@wellnw - Not sure if you looked at the captures back in August, but I’m uploading a simple case of one chromebook which works and one which didn’t.
2019-08-21 Chromebook Testing Revised.zip (433.4 KB)
There are noticeable differences int he Association Requests. If you take a simple text comparison tool (say BBEdit) and compare the files “Successful Conection R13.txt” with “Failed Connection Spin 11-Reordered.txt”, you can see just what’s different. Obviously, ignore the stuff that doesn’t matter like times stamps, time measurements, sequence numbers, addresses and the like.
Note: the “Failed Connection Spin 11-Reordered” file had some Association Request elements reordered simply to line them up side by side and make a text comparison (diff) work better.
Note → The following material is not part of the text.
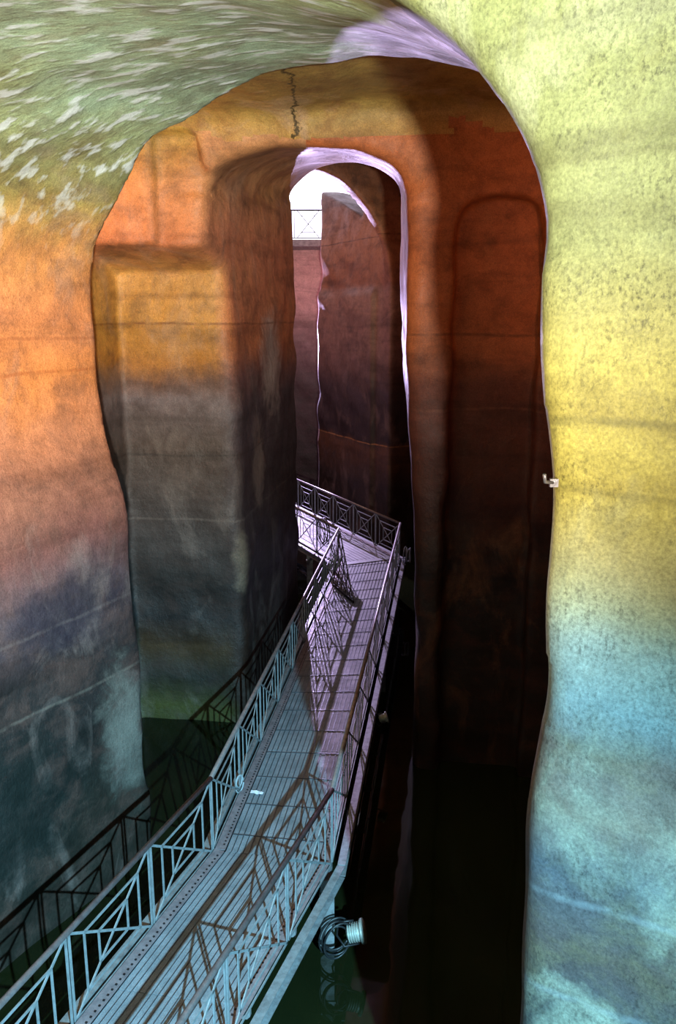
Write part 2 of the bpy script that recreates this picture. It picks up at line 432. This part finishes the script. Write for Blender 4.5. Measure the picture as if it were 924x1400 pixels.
# hand-carved unevenness
rng = np.random.RandomState(4)
for wl, amp, cnt in ((3.2, 0.012, 5), (1.3, 0.008, 6), (0.6, 0.003, 5)):
    for _ in range(cnt):
        kx, ky, kz = rng.normal(size=3) / wl * 2 * math.pi * 0.55
        V = V + (amp * np.sin(kx * X + ky * Y + kz * Z + rng.uniform(0, 6.28))).astype(np.float32)

import openvdb
grid = openvdb.FloatGrid(background=1.0)
V = np.clip(V, -0.6, 0.6).astype(np.float32)
grid.copyFromArray(np.ascontiguousarray(V), tolerance=0.0)
pts, tris, quads = grid.convertToPolygons(isovalue=0.0, adaptivity=0.0)
pts = pts * VOX + np.array([x0, y0, zb]); faces = quads[:, ::-1] if True else quads
# gradient normals, to orient and to sort the faces
cen = pts[faces].mean(axis=1)
e1 = pts[faces[:, 2]] - pts[faces[:, 0]]; e2 = pts[faces[:, 3]] - pts[faces[:, 1]]
fnrm = np.cross(e1, e2); fnrm /= np.maximum(np.linalg.norm(fnrm, axis=1, keepdims=True), 1e-9)
idx = np.clip(np.round((cen + fnrm * 0.15 - np.array([x0, y0, zb])) / VOX).astype(int), 0, np.array(V.shape) - 1)
inside = V[idx[:, 0], idx[:, 1], idx[:, 2]]
if np.mean(inside < 0) < 0.5:
    faces = faces[:, ::-1]; fnrm = -fnrm
keep = (cen[:, 2] < zt - 0.25) & (cen[:, 1] < y1 - 0.25) & (cen[:, 2] > zb + 0.15)
faces = faces[keep]; cen = cen[keep]; fnrm = fnrm[keep]
cx, cy, cz = cen.T
cu = fu(cx, cy); cn = fn(cx, cy); ca = fa(cx, cy); cb = fb(cx, cy); cc = fc(cx, cy)
nu = fnrm[:, 0] * U1[0] + fnrm[:, 1] * U1[1]
zone = np.full(len(faces), 'wall_far', dtype=object)
ch1 = (cu < 0.0)
zone[ch1] = np.where(cz[ch1] > 8.6, 'ceiling', 'wall_left')
zone[ch1 & (cn > 5.0) & (cz < 9.2)] = 'wall_right'
zone[ch1 & (cu < -4.3) & (cn > 2.0)] = 'wall_right'
zone[ch1 & (cu < UN - 0.15)] = 'wall_rear'
zone[ch1 & (cu < UN + 0.35) & (nu < -0.55) & (cn > 2)] = 'wall_right'
zone[ch1 & (cu < UN - 0.15) & (cn < 2.5) & (cz < 8.6)] = 'wall_left'
m2 = (~ch1) & (cb < 6.75)
zone[m2] = np.where(ca[m2] < 1.45, 'wall_middle', 'wall_middle_right')
zone[m2 & (cz > 10.2) & (cb < 0.0)] = 'ceiling_middle'
m3 = (~ch1) & (~m2)
zone[m3 & ((cy > 34.3) | ((cc > 5.4)))] = 'wall_back'
zone[ch1 & (cu > -0.05) & (cz < 9.0) & (cn < 3)] = 'wall_left'
STR = {'wall_left': 'left', 'ceiling': 'vault', 'wall_right': 'right', 'wall_rear': 'left', 'wall_middle': 'middle', 'wall_middle_right': 'pier',
       'ceiling_middle': 'vaultmid', 'wall_far': 'far', 'wall_back': 'back'}
STRL = {'wall_left': 'left rock wall, orange plaster above, grey stain and painted shade below', 'ceiling': 'green and orange carved vault over the left side',
        'wall_right': 'yellow-green pillar wall in the right foreground, blue-grey below', 'wall_rear': 'wall behind the viewpoint',
        'wall_middle': 'ochre and grey pillar with square recess left of the far arch', 'wall_middle_right': 'red-brown wall right of the far arch',
        'ceiling_middle': 'brown ceiling in front of the far arch', 'wall_far': 'dark far wall with half-hidden large arch',
        'wall_back': 'pinkish back wall under the balcony'}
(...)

The file “Failed Connection Spin 11.txt” has the original decode.
[The pcap files are also included if you want to see the whole sessions.]
I don’t think it’s caused by anything simply contained in the request - we have chromebooks which sometimes connect very quickly and sometimes which take forever to connect and sometimes never connect - yet send identical Association Requests. It could be the number of them or the timing of them or a combination of the request contents and timing.
For example, I can see that many devices (such as my iPhone) will send multiple Association Requests. The iPhone SE happens to send one AssReq. Then up to 3 more (flagged as retransmits using the same sequence number, not new requests) every 4 milliseconds. Then it stops and eventually the mango starts the key exchange.
Some chromebooks, send way more than 4 requests. The number and timing doesn’t seem to be in any particular pattern. Look at the failing pcap in WireShark, using the display filter “wlan.addr == 20:79:18:ec:20:39” starting at packet 1161 and ending at 1833. Lots of resends (verify by flag and the same SN). There are 9 AssReq’s over the course of about 50 msec, then over 6 seconds before the mango deauthenticates.
There are additional elements in the failing Association requests that are not in the failing ones.
Something is preventing the mango from advancing to the key exchange after this burst of Association requests and responses.
The Association Responses are identical in the successful and unsuccessful case. So the “end result” of the association negotiation is probably the same.
Looking at the successful case, There’s only a single Association Request sent followed by a key exchange 114 msec later. Wow…t that’s a long time.
This makes me wonder if there’s just a different resend threshold (remember, the iPhone also sent multiple times and still connected).
Or if the chromebook is really not receiving all those Association Responses correctly, causing the resends. It can’t really be anything “fixed” in the response since there are cases when the connection fails sometimes but not others and the response contents are identical. Just different timing or internal state.
Of course, there’s no guarantee that what my wifi monitor captured was successfully captured by the chromebook. Maybe the mango has some frame timing that’s marginal during the connection setup. The chromebooks could be doing all those resends because they aren’t receiving the Association Responses. That is, however, no excuse for the mango not to start key negotiation after sending an Association Response.